• **SUPPLIED MATERIAL**
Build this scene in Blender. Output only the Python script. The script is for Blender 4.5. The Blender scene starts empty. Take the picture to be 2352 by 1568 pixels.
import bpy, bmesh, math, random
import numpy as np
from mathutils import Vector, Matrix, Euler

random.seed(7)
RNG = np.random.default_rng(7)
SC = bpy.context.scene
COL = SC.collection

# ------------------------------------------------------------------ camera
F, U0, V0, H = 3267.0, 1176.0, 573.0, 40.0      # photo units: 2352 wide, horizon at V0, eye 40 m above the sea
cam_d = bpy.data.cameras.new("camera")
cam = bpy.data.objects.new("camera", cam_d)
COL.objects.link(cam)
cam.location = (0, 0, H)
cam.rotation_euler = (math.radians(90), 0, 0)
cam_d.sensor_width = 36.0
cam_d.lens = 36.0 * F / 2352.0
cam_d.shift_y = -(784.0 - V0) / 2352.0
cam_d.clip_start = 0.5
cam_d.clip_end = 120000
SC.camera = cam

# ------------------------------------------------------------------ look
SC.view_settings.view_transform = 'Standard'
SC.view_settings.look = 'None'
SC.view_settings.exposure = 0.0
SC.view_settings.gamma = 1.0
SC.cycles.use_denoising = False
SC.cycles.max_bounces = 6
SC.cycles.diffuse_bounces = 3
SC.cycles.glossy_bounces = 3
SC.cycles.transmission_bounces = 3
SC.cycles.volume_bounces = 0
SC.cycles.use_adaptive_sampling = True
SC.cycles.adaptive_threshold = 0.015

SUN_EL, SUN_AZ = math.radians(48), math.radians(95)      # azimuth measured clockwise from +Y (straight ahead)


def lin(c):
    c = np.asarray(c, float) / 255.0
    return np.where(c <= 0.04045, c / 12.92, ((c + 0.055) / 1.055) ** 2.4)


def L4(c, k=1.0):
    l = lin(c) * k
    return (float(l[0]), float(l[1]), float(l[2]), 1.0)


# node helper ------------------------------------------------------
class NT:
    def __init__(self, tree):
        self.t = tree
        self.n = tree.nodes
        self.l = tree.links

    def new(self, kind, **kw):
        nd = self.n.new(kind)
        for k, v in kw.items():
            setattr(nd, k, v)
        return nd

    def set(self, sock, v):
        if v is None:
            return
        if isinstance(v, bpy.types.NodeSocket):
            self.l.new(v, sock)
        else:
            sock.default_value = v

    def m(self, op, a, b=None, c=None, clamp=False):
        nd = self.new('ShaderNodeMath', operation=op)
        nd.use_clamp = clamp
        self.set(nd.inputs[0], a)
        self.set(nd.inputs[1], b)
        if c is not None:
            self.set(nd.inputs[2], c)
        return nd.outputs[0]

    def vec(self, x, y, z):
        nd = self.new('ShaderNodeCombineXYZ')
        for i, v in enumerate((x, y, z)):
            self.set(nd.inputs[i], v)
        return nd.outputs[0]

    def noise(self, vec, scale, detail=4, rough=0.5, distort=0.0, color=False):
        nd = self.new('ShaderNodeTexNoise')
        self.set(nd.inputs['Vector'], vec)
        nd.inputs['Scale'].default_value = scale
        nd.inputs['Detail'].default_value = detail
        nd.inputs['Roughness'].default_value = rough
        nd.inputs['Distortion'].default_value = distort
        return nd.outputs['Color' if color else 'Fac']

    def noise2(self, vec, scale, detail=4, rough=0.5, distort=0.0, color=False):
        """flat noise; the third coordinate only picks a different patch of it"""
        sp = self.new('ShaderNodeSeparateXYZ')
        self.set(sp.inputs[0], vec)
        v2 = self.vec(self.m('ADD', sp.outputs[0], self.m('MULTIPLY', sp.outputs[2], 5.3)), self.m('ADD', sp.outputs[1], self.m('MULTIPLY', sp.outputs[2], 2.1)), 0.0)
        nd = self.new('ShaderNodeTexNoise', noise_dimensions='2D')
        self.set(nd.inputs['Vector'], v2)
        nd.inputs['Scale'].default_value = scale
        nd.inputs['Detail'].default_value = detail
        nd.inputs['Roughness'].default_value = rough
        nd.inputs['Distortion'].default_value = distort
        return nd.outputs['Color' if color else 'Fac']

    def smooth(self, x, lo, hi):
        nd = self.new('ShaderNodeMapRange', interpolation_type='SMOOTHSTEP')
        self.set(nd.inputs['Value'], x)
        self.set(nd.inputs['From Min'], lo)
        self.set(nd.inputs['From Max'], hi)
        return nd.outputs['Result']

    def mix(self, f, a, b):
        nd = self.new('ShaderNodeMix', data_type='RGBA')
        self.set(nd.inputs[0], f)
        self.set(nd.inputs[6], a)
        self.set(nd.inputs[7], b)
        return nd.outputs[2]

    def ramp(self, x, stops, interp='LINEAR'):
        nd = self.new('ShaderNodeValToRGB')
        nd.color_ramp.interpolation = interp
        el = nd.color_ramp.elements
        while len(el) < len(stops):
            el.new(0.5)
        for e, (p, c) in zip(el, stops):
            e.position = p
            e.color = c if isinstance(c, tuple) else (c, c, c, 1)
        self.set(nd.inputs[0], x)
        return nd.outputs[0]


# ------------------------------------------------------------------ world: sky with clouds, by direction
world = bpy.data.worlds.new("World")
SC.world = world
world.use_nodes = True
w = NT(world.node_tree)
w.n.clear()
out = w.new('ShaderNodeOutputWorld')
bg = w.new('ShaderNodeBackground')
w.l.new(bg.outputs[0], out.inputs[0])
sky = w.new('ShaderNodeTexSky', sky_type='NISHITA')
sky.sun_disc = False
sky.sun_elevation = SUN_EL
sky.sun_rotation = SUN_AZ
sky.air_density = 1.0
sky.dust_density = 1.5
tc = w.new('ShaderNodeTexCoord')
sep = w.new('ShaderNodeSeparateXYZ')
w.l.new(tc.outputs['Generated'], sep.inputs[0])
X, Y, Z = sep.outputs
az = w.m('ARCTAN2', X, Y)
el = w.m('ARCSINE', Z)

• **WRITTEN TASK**
Looking at the material above, please copy exactly every line from its first line through the line containing "COL = SC.collection", with both ends included and nothing else.

• **SOLUTION TO THIS PROBLEM**
Build this scene in Blender. Output only the Python script. The script is for Blender 4.5. The Blender scene starts empty. Take the picture to be 2352 by 1568 pixels.
import bpy, bmesh, math, random
import numpy as np
from mathutils import Vector, Matrix, Euler

random.seed(7)
RNG = np.random.default_rng(7)
SC = bpy.context.scene
COL = SC.collection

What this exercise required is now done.